A play is difficult enough to pull off in full daylight, let alone in the pitch black. But that’s exactly what Lovesong Productions’ latest offering manages to do.
Lulu Racza’s ‘A Girl In School Uniform (Walks Into A Bar)’ was first performed off-West End in 2018; now director Katie Kirkpatrick takes it to the Burton Taylor. In a dystopian near-future, very much identifiable with our present, schoolgirl Steph (Katie Rahr-Bohr), (as the joke goes) walks into a bar run by the acerbic Bell (Molly Jones). She is armed with a poster of her missing friend Charlie, who has disappeared in a ‘blackout’. Bell refuses to help; Steph refuses to take no for an answer. The play progresses in a series of blackouts and lit scenes, ghost stories and anecdotes, as the truth about Charlie unravels.
The production is marked by its outstanding performances. Katie Rahr-Bohr is very strong as naive, backpack-wielding Steph, progressively forced into maturity by her friend’s disappearance. Particularly memorable is Molly Jones’ Bell, fierce, witty, and inexplicably charming. She handles both wise-cracking sarcasm and some serious emotional heavy-lifting with dexterity, and is a pleasure to watch: her monologue at the play’s crux is perhaps the show’s highlight. The actors have real chemistry, essential for its overlapping stichomythic dialogue. This is a genuinely funny play, and its humour always lands, but it’s the more emotionally-charged moments where the pair truly shine.

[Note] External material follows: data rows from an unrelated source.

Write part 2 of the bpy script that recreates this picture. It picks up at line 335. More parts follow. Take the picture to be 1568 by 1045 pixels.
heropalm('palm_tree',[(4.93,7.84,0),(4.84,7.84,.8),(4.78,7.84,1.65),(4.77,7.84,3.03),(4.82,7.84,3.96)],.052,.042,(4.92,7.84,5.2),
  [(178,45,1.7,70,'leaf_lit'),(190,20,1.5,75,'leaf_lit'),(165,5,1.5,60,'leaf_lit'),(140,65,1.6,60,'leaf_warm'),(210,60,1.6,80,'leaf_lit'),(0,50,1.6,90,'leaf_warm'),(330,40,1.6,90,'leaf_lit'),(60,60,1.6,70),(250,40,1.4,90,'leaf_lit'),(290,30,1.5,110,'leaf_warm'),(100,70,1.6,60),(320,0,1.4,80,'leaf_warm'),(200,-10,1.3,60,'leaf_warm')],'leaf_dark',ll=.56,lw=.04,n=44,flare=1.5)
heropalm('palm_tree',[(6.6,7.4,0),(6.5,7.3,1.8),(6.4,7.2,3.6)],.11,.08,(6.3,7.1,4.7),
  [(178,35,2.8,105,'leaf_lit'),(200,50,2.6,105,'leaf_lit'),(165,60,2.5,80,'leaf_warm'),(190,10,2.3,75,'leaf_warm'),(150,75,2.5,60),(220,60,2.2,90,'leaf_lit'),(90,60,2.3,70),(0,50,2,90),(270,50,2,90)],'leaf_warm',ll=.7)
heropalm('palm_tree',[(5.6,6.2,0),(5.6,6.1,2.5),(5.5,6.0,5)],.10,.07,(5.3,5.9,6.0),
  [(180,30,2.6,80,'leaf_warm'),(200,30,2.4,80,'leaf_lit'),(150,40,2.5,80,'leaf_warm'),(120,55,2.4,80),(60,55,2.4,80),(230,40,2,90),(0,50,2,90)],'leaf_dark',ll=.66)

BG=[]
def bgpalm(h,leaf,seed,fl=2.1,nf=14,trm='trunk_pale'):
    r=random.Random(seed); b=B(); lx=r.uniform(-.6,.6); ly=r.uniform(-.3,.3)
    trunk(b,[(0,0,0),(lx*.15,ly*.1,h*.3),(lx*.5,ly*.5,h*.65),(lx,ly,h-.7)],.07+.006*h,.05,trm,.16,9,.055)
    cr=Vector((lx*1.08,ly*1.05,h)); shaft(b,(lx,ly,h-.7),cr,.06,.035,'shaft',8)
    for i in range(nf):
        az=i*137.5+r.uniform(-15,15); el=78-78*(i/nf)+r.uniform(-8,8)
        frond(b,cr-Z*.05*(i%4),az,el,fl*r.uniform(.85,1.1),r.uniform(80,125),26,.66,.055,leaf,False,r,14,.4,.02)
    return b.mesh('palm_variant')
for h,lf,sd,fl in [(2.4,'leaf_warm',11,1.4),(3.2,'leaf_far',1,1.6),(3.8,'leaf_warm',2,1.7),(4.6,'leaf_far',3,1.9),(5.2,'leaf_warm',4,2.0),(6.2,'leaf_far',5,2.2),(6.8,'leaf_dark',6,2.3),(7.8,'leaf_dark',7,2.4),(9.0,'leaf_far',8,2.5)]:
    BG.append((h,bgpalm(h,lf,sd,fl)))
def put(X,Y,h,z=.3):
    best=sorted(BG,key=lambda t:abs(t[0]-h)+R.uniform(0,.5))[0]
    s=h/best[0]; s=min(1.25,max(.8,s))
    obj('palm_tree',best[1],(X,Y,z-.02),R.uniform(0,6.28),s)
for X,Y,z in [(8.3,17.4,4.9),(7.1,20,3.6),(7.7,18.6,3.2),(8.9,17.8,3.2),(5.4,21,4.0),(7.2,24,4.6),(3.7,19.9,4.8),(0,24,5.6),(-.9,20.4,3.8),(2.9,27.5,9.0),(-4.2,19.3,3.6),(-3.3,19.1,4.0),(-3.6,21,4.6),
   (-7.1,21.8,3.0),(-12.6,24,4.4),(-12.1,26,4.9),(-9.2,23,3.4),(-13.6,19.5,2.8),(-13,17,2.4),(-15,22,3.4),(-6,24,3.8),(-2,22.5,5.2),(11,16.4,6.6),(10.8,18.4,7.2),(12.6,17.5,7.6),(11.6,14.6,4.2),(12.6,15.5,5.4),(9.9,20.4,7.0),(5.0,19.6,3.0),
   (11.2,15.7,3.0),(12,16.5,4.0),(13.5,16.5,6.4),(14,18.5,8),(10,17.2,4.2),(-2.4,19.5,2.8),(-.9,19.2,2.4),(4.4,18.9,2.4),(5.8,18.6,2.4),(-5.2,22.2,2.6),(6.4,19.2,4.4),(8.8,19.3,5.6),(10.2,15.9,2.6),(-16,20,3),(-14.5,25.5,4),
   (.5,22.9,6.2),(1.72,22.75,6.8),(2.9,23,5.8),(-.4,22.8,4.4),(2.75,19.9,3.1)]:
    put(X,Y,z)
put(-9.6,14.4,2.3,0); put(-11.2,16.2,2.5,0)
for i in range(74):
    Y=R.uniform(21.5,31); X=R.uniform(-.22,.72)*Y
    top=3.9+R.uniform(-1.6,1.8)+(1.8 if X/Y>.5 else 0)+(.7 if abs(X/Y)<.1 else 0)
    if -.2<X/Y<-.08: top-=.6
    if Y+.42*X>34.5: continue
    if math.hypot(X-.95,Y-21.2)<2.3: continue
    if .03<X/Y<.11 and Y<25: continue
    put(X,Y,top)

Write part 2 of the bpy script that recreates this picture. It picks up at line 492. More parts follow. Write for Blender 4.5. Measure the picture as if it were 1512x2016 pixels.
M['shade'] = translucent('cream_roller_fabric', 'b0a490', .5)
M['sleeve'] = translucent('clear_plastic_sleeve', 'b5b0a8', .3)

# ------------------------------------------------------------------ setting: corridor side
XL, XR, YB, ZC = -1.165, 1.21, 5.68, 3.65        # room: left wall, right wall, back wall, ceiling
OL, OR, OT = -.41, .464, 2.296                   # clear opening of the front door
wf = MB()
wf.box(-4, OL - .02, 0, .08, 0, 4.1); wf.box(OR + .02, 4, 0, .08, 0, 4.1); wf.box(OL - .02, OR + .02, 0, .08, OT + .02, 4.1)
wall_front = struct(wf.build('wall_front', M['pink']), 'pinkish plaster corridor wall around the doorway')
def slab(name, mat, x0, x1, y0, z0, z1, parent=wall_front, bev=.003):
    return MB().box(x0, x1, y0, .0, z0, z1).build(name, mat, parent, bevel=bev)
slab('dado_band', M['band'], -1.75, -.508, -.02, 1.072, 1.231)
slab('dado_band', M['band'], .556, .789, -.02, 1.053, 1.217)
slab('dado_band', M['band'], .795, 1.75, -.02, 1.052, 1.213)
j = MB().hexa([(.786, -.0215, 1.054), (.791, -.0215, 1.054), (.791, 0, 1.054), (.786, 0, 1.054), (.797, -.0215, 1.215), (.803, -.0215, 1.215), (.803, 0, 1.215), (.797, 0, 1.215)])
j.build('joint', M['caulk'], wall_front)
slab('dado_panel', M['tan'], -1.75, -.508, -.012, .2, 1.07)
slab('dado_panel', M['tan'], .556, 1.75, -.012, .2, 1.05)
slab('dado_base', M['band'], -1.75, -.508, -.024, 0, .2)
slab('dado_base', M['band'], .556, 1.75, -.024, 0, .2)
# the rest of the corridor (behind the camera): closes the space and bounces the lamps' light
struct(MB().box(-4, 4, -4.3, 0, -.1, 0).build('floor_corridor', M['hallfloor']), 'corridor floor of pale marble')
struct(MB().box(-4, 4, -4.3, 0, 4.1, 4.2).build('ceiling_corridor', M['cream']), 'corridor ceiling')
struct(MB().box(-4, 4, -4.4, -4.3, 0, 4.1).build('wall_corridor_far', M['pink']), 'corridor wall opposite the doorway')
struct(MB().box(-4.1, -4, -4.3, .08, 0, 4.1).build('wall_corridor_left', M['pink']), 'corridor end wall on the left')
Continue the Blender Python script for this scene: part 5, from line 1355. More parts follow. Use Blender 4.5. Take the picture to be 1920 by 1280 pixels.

The play’s focus is tight and unrelenting. Very little is concrete about the real world outside the bar (an appropriately sparse set – several chairs and tables, and a small counter). We hear of its decline anecdotally – blackouts and murders, bodies piling up in Bell and Steph’s stories, their fictions and their truths. Berry Yang’s subtle sound design allows this reality to fade in and out. We hear occasional raised voices, breaking glass. But for the most part, we are confined to the physical expanse of Bell’s bar, and the imagined stories the characters tell each other in the dark.
As much of the play is devoted to envisioning another, very different play as it is to performing the one before us. The leading pair’s strong acting prevents long expanses of imagined action from becoming dull – one can imagine less energetic actors struggling to sustain the script’s rhythm.
We rely on the characters’ appearances to get our bearings in this dystopian world, but as the theatrical ‘blackouts’ become an in-story blackout, these appearances begin to slip; we are forced to confront the characters for what they are rather than how they would like to appear. Much of the play is performed in almost total darkness. Jones and Ruhr-Bohr wield torches as they huddle, crawl, and rearrange furniture. Sav Sood’s lighting is another of the show’s high points — it is tightly controlled and well judged, and the switches between darkness and light are genuinely disorientating for characters and audience alike. Racza’s script plays with blackouts as exploratory spaces, which Kirkpatrick carries off well. Away from the glare of stage lights, it’s not just character that gains new depth, but theme too — the reality of existing in a patriarchal society is evoked more subtly in the dark.
A Girl In School Uniform sustains a steady tension between darkness and light, imagination and the pain of a misogynist reality – no easy feat. This is a production that knows what it’s doing.